DIRECTIONS: Gather every line that includes the word "from", please.

SOURCE MATERIAL:
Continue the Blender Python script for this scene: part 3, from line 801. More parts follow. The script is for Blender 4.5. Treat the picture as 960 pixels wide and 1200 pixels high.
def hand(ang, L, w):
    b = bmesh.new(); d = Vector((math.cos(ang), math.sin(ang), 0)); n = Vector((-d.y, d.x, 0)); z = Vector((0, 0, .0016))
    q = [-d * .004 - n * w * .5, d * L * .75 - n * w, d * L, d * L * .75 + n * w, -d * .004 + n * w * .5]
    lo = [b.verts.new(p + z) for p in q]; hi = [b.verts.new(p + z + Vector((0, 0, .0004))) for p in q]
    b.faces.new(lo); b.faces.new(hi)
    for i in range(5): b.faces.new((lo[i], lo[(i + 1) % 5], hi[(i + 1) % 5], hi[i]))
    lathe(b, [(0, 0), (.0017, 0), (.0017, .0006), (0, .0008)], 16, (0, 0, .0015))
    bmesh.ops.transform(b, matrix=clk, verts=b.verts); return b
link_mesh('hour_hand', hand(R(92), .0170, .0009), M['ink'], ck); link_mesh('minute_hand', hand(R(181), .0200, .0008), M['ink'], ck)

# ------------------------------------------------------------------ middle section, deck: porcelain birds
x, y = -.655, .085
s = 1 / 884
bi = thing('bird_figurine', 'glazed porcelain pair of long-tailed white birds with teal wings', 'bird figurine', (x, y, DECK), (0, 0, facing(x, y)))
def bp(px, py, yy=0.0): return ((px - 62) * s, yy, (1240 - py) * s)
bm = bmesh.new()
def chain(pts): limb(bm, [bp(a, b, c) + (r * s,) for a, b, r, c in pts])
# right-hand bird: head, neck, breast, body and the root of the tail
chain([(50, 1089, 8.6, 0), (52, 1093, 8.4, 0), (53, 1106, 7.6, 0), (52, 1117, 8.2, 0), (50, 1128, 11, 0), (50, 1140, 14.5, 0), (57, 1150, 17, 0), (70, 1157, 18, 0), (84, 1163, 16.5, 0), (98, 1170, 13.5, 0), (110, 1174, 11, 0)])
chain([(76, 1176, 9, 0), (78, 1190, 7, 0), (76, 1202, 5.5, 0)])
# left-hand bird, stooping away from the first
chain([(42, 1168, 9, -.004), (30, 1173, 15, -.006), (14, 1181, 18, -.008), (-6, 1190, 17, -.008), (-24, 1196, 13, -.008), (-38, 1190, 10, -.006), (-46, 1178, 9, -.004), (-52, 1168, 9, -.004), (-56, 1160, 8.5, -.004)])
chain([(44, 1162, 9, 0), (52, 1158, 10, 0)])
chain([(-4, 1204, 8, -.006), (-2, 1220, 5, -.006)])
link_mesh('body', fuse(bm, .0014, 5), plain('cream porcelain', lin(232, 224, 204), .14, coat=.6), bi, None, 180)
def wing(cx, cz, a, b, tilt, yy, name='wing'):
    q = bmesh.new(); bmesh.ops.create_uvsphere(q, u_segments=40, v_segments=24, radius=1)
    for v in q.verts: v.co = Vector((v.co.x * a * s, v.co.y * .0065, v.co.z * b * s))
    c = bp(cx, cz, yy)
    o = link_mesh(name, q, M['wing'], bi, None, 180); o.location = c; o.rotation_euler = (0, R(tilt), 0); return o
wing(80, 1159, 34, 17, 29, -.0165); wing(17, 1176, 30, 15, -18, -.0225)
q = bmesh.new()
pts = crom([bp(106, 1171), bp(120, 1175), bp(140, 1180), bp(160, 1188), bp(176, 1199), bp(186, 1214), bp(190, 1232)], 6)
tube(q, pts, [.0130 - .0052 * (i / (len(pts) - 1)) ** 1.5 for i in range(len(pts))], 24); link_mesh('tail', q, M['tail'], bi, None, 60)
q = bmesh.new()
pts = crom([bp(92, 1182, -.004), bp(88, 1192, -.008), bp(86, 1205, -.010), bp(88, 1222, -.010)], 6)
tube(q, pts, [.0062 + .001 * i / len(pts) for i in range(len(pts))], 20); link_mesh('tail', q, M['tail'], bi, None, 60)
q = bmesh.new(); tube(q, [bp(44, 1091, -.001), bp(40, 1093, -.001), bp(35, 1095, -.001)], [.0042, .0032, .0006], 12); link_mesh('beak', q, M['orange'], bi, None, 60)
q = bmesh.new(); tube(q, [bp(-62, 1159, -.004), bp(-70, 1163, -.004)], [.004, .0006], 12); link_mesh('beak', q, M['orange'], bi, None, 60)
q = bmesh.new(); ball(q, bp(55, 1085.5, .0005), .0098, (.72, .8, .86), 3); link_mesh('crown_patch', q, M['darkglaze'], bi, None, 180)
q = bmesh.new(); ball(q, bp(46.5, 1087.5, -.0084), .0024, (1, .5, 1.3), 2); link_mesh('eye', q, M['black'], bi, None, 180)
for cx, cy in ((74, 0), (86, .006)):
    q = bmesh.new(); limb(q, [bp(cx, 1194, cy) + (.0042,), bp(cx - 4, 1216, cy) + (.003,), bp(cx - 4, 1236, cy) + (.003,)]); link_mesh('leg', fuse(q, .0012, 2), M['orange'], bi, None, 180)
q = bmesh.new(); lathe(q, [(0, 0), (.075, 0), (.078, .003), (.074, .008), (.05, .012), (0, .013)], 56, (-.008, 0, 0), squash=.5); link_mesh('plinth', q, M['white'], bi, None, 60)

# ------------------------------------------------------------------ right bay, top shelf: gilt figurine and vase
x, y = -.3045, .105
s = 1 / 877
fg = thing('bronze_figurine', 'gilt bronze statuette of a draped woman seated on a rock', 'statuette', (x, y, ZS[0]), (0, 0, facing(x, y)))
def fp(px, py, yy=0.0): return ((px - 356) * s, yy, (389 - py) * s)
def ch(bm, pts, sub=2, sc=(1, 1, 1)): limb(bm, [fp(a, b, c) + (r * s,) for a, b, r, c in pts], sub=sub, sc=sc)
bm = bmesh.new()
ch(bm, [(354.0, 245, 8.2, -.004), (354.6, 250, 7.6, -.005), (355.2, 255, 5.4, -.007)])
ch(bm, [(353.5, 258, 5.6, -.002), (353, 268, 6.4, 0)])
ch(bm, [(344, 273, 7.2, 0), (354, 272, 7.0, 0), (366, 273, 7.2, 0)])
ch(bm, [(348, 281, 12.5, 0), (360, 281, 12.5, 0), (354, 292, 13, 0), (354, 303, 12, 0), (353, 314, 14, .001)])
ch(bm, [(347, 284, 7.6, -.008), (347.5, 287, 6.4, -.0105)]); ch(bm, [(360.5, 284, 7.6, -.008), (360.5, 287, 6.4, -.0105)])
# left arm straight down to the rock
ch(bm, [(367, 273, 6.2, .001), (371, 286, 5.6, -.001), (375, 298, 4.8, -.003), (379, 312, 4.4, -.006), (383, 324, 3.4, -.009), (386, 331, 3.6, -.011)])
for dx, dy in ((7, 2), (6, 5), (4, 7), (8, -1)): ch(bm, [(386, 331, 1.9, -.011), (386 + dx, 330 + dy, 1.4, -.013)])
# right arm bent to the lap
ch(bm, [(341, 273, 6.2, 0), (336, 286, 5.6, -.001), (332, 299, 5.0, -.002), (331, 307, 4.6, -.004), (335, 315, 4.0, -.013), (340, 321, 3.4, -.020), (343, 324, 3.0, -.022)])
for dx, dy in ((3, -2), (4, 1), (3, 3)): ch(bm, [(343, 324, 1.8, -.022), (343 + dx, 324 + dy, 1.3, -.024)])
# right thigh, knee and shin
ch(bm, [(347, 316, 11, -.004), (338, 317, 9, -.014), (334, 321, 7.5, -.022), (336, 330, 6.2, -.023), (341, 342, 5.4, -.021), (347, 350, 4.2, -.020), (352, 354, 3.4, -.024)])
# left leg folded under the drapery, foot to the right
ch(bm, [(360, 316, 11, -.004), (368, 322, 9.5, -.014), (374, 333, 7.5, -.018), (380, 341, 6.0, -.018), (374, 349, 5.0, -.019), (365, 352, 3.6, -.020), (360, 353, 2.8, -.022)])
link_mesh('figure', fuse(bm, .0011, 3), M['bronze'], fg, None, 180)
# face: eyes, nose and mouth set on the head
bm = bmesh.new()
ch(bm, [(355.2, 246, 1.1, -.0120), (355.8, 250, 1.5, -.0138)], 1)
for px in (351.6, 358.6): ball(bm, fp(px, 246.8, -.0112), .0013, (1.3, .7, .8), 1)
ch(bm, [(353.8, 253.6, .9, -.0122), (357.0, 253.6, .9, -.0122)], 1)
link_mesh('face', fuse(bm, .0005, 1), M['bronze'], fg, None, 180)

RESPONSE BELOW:
Continue the Blender Python script for this scene: part 3, from line 801. More parts follow. The script is for Blender 4.5. Treat the picture as 960 pixels wide and 1200 pixels high.
# left-hand bird, stooping away from the first